2014-03-01 21:33:22 | コミック
 昨日発売の十三巻まで一気に読みました。
 夫が買ってきて、無造作に積み上げてあったのですが、なぜだか一巻のシュリンクを破らないまま。一週間くらい我慢しました。(言えばいいんですけどね……)
 ドラマになるという話は、主演の向井理さんがボクシング指導の方から本格的にやらないかと誘われたとラジオで聞いていました。でも、わたしの神御蔵のイメージは彼じゃないなあ。どちらかというと、蘇我の方を演じてほしいような。
 ええ、わたくし、蘇我が好きなんでございますよ。クールに見えて熱い男です。十三巻が非常に気になるところで終わったため、発売が待ち遠しいです。
 思えば、夫が入院したときに読んだビッグコミックで、生まれた赤ちゃんに「一子」と名づける話(八巻収録)を読んだのでした。あれから、単行本がこんなに出て、ストーリーもずいぶん動いたんだな、という気がします。
 それから、意外と古橋さんが好きですね(笑)。樫尾も。犬好きですから。速田さんの過去にもびっくりしました。香椎さんも素敵だし、一子父(修平)も地味だけどいい。
 ただ、あのですね、女子があんまり魅力的じゃないような気がします。ヒロインはゆづるで、現在はスナイパーのイルマが存在感を増してはいますが。一番目立っているのは横川さんですかね。でも、個人的に好きな女性キャラは優子です。みんな、男性陣に比べるとエピソードが希薄だよね。
 正木が求めた美しい国のイメージは、同じ「美しい国」でも現首相とは正反対ですね。石巻でボランティアまでしていたという彼、どんどん存在感が増していきました。
 今朝テレビで、野菜を作るには、誰かの口に入るものだと自覚して、そこに愛情がなければならないといっている人を見ました。
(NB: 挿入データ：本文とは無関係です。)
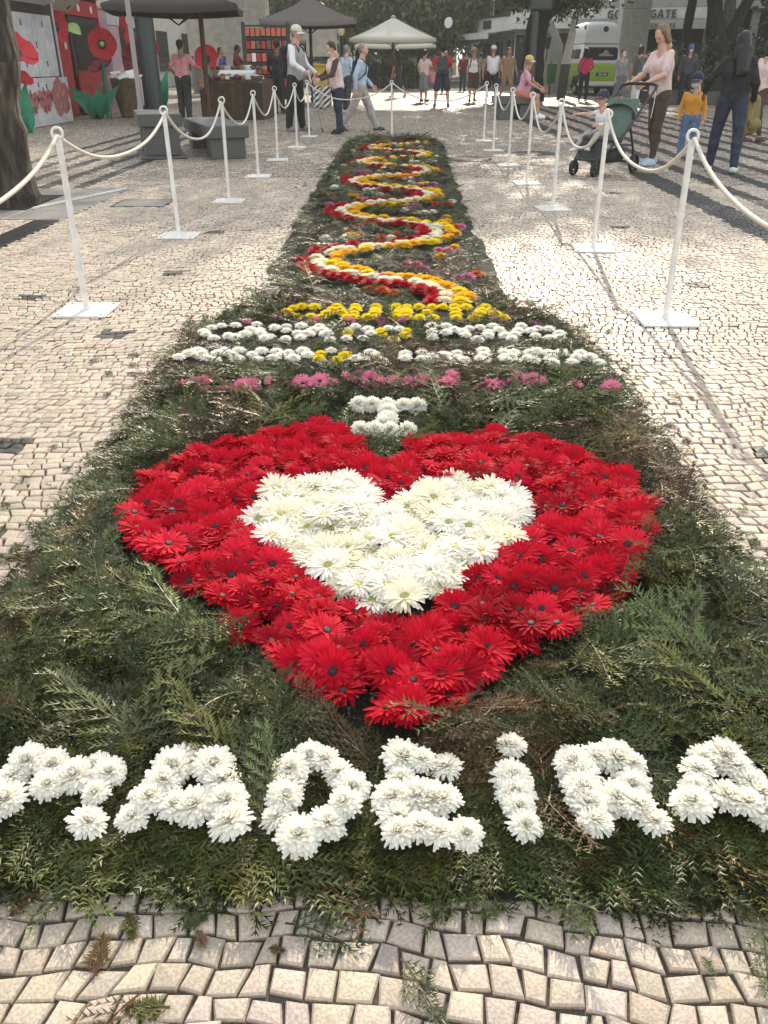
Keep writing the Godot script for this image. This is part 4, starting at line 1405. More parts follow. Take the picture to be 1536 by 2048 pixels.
func build_trees() -> void:
	var near_clump := leaf_clump(1, 46, 0.55, 0.16)
	var far_clump := leaf_clump(2, 40, 0.9, 0.3)
	tree("thick rough-barked tree trunk at the left edge, beside the nearest ropes", Vector3(-4.03, 0, -8.75), [Vector3(-0.06, -0.02, 0), Vector3(-0.03, 0.25, 0), Vector3(0, 0.9, 0), Vector3(0.06, 2.2, 0), Vector3(0.1, 4.5, 0.1)], [0.47, 0.39, 0.35, 0.33, 0.3],
		[[[Vector3(0.1, 4.3, 0.1), Vector3(1.6, 6.5, 0.6)], [0.2, 0.08]], [[Vector3(0.1, 4.3, 0.1), Vector3(-1.5, 6.8, -0.5)], [0.2, 0.08]]], [[Vector3(0.3, 7.2, 0.4), Vector3(3.2, 1.7, 3.2)]], 500, near_clump, Color(0.096, 0.136, 0.048), M.bark, 5)
	tree("big dark tree with flaring trunk between the cafe and the van", Vector3(4.7, 0, -34.5), [Vector3(0, 0, 0), Vector3(-0.02, 0.5, 0), Vector3(0, 1.5, 0), Vector3(0.15, 3.0, 0), Vector3(0.5, 5.0, 0)], [0.55, 0.42, 0.37, 0.38, 0.32],
		[[[Vector3(0.2, 2.7, 0), Vector3(1.0, 3.4, 0.1), Vector3(2.6, 4.8, 0.4)], [0.3, 0.26, 0.14]], [[Vector3(0.3, 4.2, 0), Vector3(-1.6, 6.0, 0.8)], [0.22, 0.09]], [[Vector3(0.4, 4.4, 0), Vector3(0.8, 7.0, -1.5)], [0.2, 0.09]]],
		[[Vector3(0.4, 7.6, 0.5), Vector3(4.6, 2.0, 4.2)], [Vector3(-3.0, 6.6, -0.6), Vector3(3.4, 1.8, 3.4)], [Vector3(3.8, 7.0, 1.0), Vector3(3.8, 2.0, 3.6)], [Vector3(0.6, 4.1, -0.4), Vector3(2.4, 0.9, 1.6)], [Vector3(-1.6, 9.6, 4.2), Vector3(4.8, 1.5, 3.6)]], 2500, near_clump, Color(0.064, 0.088, 0.035), M.bark_dark, 6)
	tree("dark forked tree in front of the lettered shop front", Vector3(10.65, 0, -32.2), [Vector3(0, 0, 0), Vector3(-0.05, 0.8, 0), Vector3(-0.1, 1.7, 0), Vector3(-0.35, 2.6, 0), Vector3(-0.75, 4.2, 0.2)], [0.42, 0.36, 0.33, 0.24, 0.2],
		[[[Vector3(-0.05, 1.6, 0), Vector3(0.35, 2.3, 0), Vector3(0.8, 3.6, 0.2), Vector3(1.8, 5.4, 0.5)], [0.24, 0.2, 0.16, 0.08]], [[Vector3(-0.7, 4.0, 0.2), Vector3(-2.2, 6.0, 0.6)], [0.16, 0.07]]],
		[[Vector3(-0.5, 7.4, 0.4), Vector3(4.4, 1.9, 4.0)], [Vector3(2.6, 6.6, -0.6), Vector3(3.4, 1.8, 3.4)]], 1100, near_clump, Color(0.064, 0.088, 0.035), M.bark_dark, 7)
	tree("slim dark tree trunk crossing the large shop lettering", Vector3(12.0, 0, -41.0), [Vector3(0, 0, 0), Vector3(0.02, 2.0, 0), Vector3(0.1, 5.0, 0)], [0.24, 0.19, 0.15], [[[Vector3(0.1, 4.8, 0), Vector3(1.2, 6.6, 0.4)], [0.12, 0.05]]], [[Vector3(0.3, 7.2, 0), Vector3(2.8, 1.5, 2.6)]], 300, near_clump, Color(0.072, 0.096, 0.040), M.bark_dark, 8)
	# trees on the left whose crowns shade the middle of the square
	tree("tree behind the pale stone pier on the left", Vector3(-6.2, 0, -40.6), [Vector3(0, 0, 0), Vector3(0.1, 3.0, 0), Vector3(0.4, 5.5, 0.5)], [0.4, 0.32, 0.26], [[[Vector3(0.4, 5.2, 0.5), Vector3(2.6, 7.2, 3.0)], [0.2, 0.08]], [[Vector3(0.4, 5.2, 0.5), Vector3(-1.0, 7.4, 3.5)], [0.2, 0.08]], [[Vector3(0.3, 4.6, 0.4), Vector3(4.5, 6.8, 1.0)], [0.16, 0.07]]],
		[[Vector3(0.6, 8.4, 4.0), Vector3(4.6, 2.0, 4.4)], [Vector3(4.6, 8.0, 4.5), Vector3(3.8, 1.9, 4.0)], [Vector3(-3.2, 7.8, 6.0), Vector3(4.0, 1.9, 3.8)], [Vector3(3.0, 7.4, 0.0), Vector3(3.8, 1.8, 3.4)]], 2000, near_clump, Color(0.088, 0.120, 0.048), M.bark_dark, 9)
	# far trees that fill the end of the street
	var far := [["bright green tree top above the cream parasols", Vector3(-3.5, 0, -74), 6.0, 5.6, Color(0.208, 0.240, 0.080)], ["olive green tree left of the cream parasols", Vector3(-8.5, 0, -70), 5.5, 5.0, Color(0.160, 0.184, 0.072)], ["dark tree mass right of the cream parasols", Vector3(3.2, 0, -76), 6.2, 5.6, Color(0.056, 0.077, 0.032)],
		["dark tree over the street beside the round sign", Vector3(1.2, 0, -66), 5.4, 3.6, Color(0.064, 0.088, 0.035)], ["far tree at the very end of the street", Vector3(-0.5, 0, -92), 6.5, 6.5, Color(0.112, 0.144, 0.056)], ["far dark tree behind the brown parasol", Vector3(-13.5, 0, -84), 6.0, 6.0, Color(0.096, 0.120, 0.048)], ["far dark tree behind the white cafe", Vector3(13.0, 0, -78), 8.0, 6.0, Color(0.056, 0.080, 0.032)], ["dark tree above the lettered shop front at the right", Vector3(19.0, 0, -38), 6.0, 5.0, Color(0.056, 0.077, 0.032)]]
	for k in far.size():
		var f: Array = far[k]
		tree(f[0], f[1], [Vector3.ZERO, Vector3(0.1, 2.5, 0), Vector3(0.0, 4.5, 0)], [0.4, 0.3, 0.22], [[[Vector3(0, 3.0, 0), Vector3(2.0, 5.5, 0.5)], [0.2, 0.07]], [[Vector3(0, 3.0, 0), Vector3(-2.0, 5.2, 0.6)], [0.2, 0.07]]],
			[[Vector3(0, f[2], 0), Vector3(f[3], f[3] * 0.75, f[3] * 0.8)], [Vector3(f[3] * 0.5, f[2] * 0.8, 1.0), Vector3(f[3] * 0.6, f[3] * 0.5, f[3] * 0.6)], [Vector3(-f[3] * 0.5, f[2] * 0.8, 1.0), Vector3(f[3] * 0.6, f[3] * 0.5, f[3] * 0.6)]], 620, far_clump, f[4], M.bark_dark, 20 + k, "trees closing the street")
	# palm stem
	var palm := thing("palm_tree", "ringed grey palm stem in front of the shop at the right", "palm tree", Vector3(10.95, 0, -33.2))
	var g := Geo.new()
	var path := []
	var rad := []
	for k in 60:
		path.push_back(Vector3(0.2 * k / 59.0 + 0.02, 7.0 * k / 59.0, 0))
		rad.push_back(0.2 + 0.016 * (k % 2) - 0.0006 * k)
	g.tube(path, rad, 14)
	part("trunk", g, M.bark_palm, palm)
	for k in 14:
		var fr := Geo.new()
		var t := TAU * k / 14.0
		var o := Vector3(cos(t), 0, sin(t))
		var rows := []
		for j in 9:
			var s := j / 8.0
			var p := Vector3(0.22, 7.0, 0) + o * 2.6 * s + Vector3(0, 1.2 * s - 2.2 * s * s, 0)
			var w := o.cross(Vector3.UP) * 0.32 * sin(PI * (0.08 + 0.9 * s))
			rows.push_back([p - w - Vector3(0, 0.12, 0), p, p + w - Vector3(0, 0.12, 0)])
		fr.sheet(rows)
		part("frond", fr, M.leaf_green, palm)
	# clipped shrubs in planters before the cream parasols
	var shrub_clump := leaf_clump(3, 60, 0.22, 0.07)
	for k in 7:
		var x := -2.1 + 0.5 * k
		var pt := thing("planter", "dark planter box under the parasols, %s from the left" % ["first", "second", "third", "fourth", "fifth", "sixth", "seventh"][k], "planter", Vector3(x, 0, -52), 0.0, "planters before the cream parasols")
		var pg := Geo.new()
		pg.box(Vector3(0, 0.22, 0), Vector3(0.46, 0.44, 0.42), Basis(), 0.02)
		part("box", pg, M.frame_dark, pt)
		var sh := thing("conical_shrub", "clipped dark green shrub in the %s planter under the parasols" % ["first", "second", "third", "fourth", "fifth", "sixth", "seventh"][k], "shrub", Vector3(x, 0.42, -52), 0.0, "clipped shrubs before the cream parasols")
		var r := RandomNumberGenerator.new()
		r.seed = 60 + k
		crown(sh, [[Vector3(0, 0.28, 0), Vector3(0.2, 0.3, 0.2)], [Vector3(0, 0.6, 0), Vector3(0.13, 0.25, 0.13)]], 40, shrub_clump, Color(0.05, 0.08, 0.03), r, 0.3)
		var sg := Geo.new()
		sg.tube([Vector3(0, -0.05, 0), Vector3(0, 0.7, 0)], [0.025, 0.01], 6)
		part("stem", sg, M.bark_dark, sh)
	# raised bed with shrubs on the right
	var bed := thing("stone_planter", "low dark stone planter bed on the right under the forked tree", "planter", Vector3(11.6, 0, -32.4))
	for k in 5:
		var bg := Geo.new()
		bg.box(Vector3(-2.6 + 1.3 * k, 0.2, 0), Vector3(1.29, 0.4, 2.4), Basis(), 0.02)
		part("stone", bg, M.basalt, bed)
	for k in 6:
		var sh := thing("leafy_shrub", "%s shaded leafy shrub in the raised bed at the right" % ["leftmost", "second", "third", "fourth", "fifth", "rightmost"][k], "shrub", Vector3(8.9 + 1.15 * k, 0.38, -32.6 + 0.3 * (k % 2)), 0.0, "shrubs in the raised bed")
		var r := RandomNumberGenerator.new()
		r.seed = 80 + k
		crown(sh, [[Vector3(0, 0.45, 0), Vector3(0.62, 0.5, 0.6)], [Vector3(0.2, 0.9 + 0.2 * (k % 3), 0), Vector3(0.5, 0.5, 0.5)]], 60 if k > 1 else 26, leaf_clump(5, 44, 0.4, 0.12), Color(0.06, 0.08, 0.04), r, 0.3)
		var sg := Geo.new()
		sg.tube([Vector3(0, -0.05, 0), Vector3(0.05, 0.7, 0)], [0.04, 0.015], 6)
		part("stem", sg, M.bark_dark, sh)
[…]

食べ物は人を作る。仕事って、そういう側面があるように思います。なにかを行うことが人を作っていく。その人のためになる。
 NPSは命を奪うのではなく、犯人を確保する。その姿勢は、犯人ではなくて被害者への愛情からであることが随所に描かれます。同じような経歴をもちながら、犯人への対峙の基本が違う神御蔵と蘇我。二人のこれからが楽しみです。
 あ、ところで、このマンガの読者の方はミクラス世代なんですか? 登場人物の年齢からいくと、もっと若いように思うんですけどね。